Welcome to the Sir Roger Deakins Photography Exhibition. Our exhibition of Sir Roger Deakins’ photography work will include not only curated selections from Byways but also a collection of his unpublished work.
Byways is the product of Deakins’ fascination with photography. He said in an interview with A Rabbit’s Foot, “I was unhappy [at art school] until I started taking photographs… I think it must have been a really cheap camera—a Praktica. The lens was plastic. But it did what I needed it to do, and helped me discover what I wanted to concentrate on—which would then become cinematography. I spend a lot of my time trying to take street photographs, and with that you need to spend a lot of time just wandering around until something catches your eye.”

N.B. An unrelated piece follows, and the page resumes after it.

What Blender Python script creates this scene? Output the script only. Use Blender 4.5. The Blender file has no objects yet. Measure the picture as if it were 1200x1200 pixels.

The world has changed a lot in the years since 1971, when the earliest of Byways’ photos were taken. Yet the overarching sense of these stills is one that points to the immediacy of the temporal moment. Deakins’ photos snatch the transient out of the air and lay it out on the page in black and white, allowing a bittersweet meditation on that which is most intimate and fleeting–the present.
“I think anything you do informs the way you relate to what’s in front of you at that moment,” says Deakins. “It’s like going to a museum and seeing an artist you weren’t aware of. It all takes an influence on you; like seeing the sunrise on a morning walk. It all has an effect somewhere, but I never consciously think of anything I do. You have to work instinctively. Find a spontaneous reaction.”